Monday, September 30, 2013

Book Review: Fear of Thought

Originally posted on Amazon.

Some books start with a bang and end with the protagonist walking into the sunset into the "happily ever after" ending we've been given by Hollywood for a long time now.

This is not that kind of book.

In Fear of Thought, the protagonist, Rhikki, has mental abilities, I don't mean she can play chess really well or count toothpicks when they fall onto the floor. I mean she can control other people's thoughts, heal her own brain of damage, and, if you've messed with her, turn your mind inside out as the Doctor who kidnaps her discovers. Solution? Keep her drugged to the gills and study her to find out what makes her different. (She doesn't have gills.)

I don't want to spoil the book but will say the ending was one I loved. It ends where a lot of movies would start and I like that. I liked it a lot. In my mind's eye I could see her opening a door and a world of possibilities opening before her. What happens next isn't happily ever after. It's up to us the reader to wonder, guess, think about the what happens next part of the book and I really like that about it. Stories that make me think are the best stories.

If you like a thought-provoking sci-fi book with a tight cast and good guys & bad guys who are written in a way that leaves them solidly in the gray areas of who's the good guy this is a good one. I've often said that "bad guys" don't see themselves as the bad guys and we see here that the two main characters have an idea that they're not the bad guy. I really like that. Bad guys written well are really good bad guys.

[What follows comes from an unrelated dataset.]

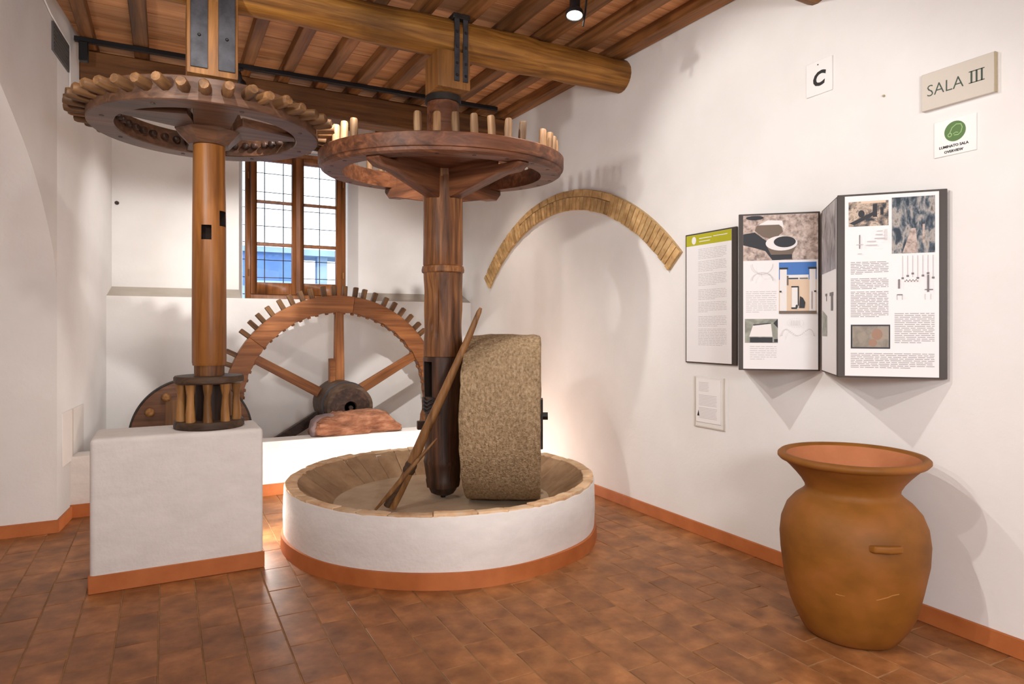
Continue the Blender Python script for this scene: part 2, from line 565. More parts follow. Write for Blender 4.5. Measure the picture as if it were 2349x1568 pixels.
# outer skin so that no light leaks
yo = 7.85
b.poly([(xa - 0.6, yo, -0.6), (gx0, yo, -0.6), (gx0, yo, zt), (xa - 0.6, yo, zt)])
b.poly([(gx1, yo, -0.6), (xb, yo, -0.6), (xb, yo, zt), (gx1, yo, zt)])
b.poly([(gx0, yo, -0.6), (gx1, yo, -0.6), (gx1, yo, zl), (gx0, yo, zl)])
b.poly([(gx0, yo, gz1), (gx1, yo, gz1), (gx1, yo, zt), (gx0, yo, zt)])
b.poly([(gx0, yw, zl), (gx0, yo, zl), (gx0, yo, gz1), (gx0, yw, gz1)])
b.poly([(gx1, yw, zl), (gx1, yo, zl), (gx1, yo, gz1), (gx1, yw, gz1)])
b.poly([(gx0, yw, zl), (gx1, yw, zl), (gx1, yo, zl), (gx0, yo, zl)])
b.poly([(gx0, yw, gz1), (gx1, yw, gz1), (gx1, yo, gz1), (gx0, yo, gz1)])
b.poly([(xa - 0.6, yl, -0.6), (xb, yl, -0.6), (xb, yo, -0.6), (xa - 0.6, yo, -0.6)])
b.poly([(xa - 0.6, yu, zt), (xb, yu, zt), (xb, yo, zt), (xa - 0.6, yo, zt)])
struct(b.build('wall_back', [M['wall'], M['sill']], smooth=0))

# left wall with an arched alcove
arch = [(0, 1.70), (-0.09, 1.92), (-0.23, 2.087), (-0.37, 2.235), (-0.518, 2.362), (-0.69, 2.478), (-0.87, 2.577), (-1.106, 2.697), (-1.40, 2.79), (-1.75, 2.83)]
arch = arch + [(-3.5 - s, z) for s, z in arch[-2::-1]]
DEP = Vector((-1.0, 0, 0))


def lw(s, z):
    p = P0 + E6 * s
    return Vector((p.x, p.y, z))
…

Grab the book. I'm hopeful it's the beginning of a small series. I'm dying to know what happens next. I know that seems to fly in the face of my saying I like wondering what happens next, but something tells me subsequent books would be as free of bows tieing it all up nicely in the end as this one was. I just want to spend more time inside Rhikki's head... but I probably wouldn't want her in mine!

I first discovered the author, Veronica Giguere through the Secret World Chronicle and highly recommend that series as well. I listened to it as a podcast and can't recommend that one enough. If you like comic book type action & story telling style get that one too. Very different story telling styles in the two stories. Both are really well done. Secret World Chronicle, created by Mercedes Lackey, has several authors, not just one.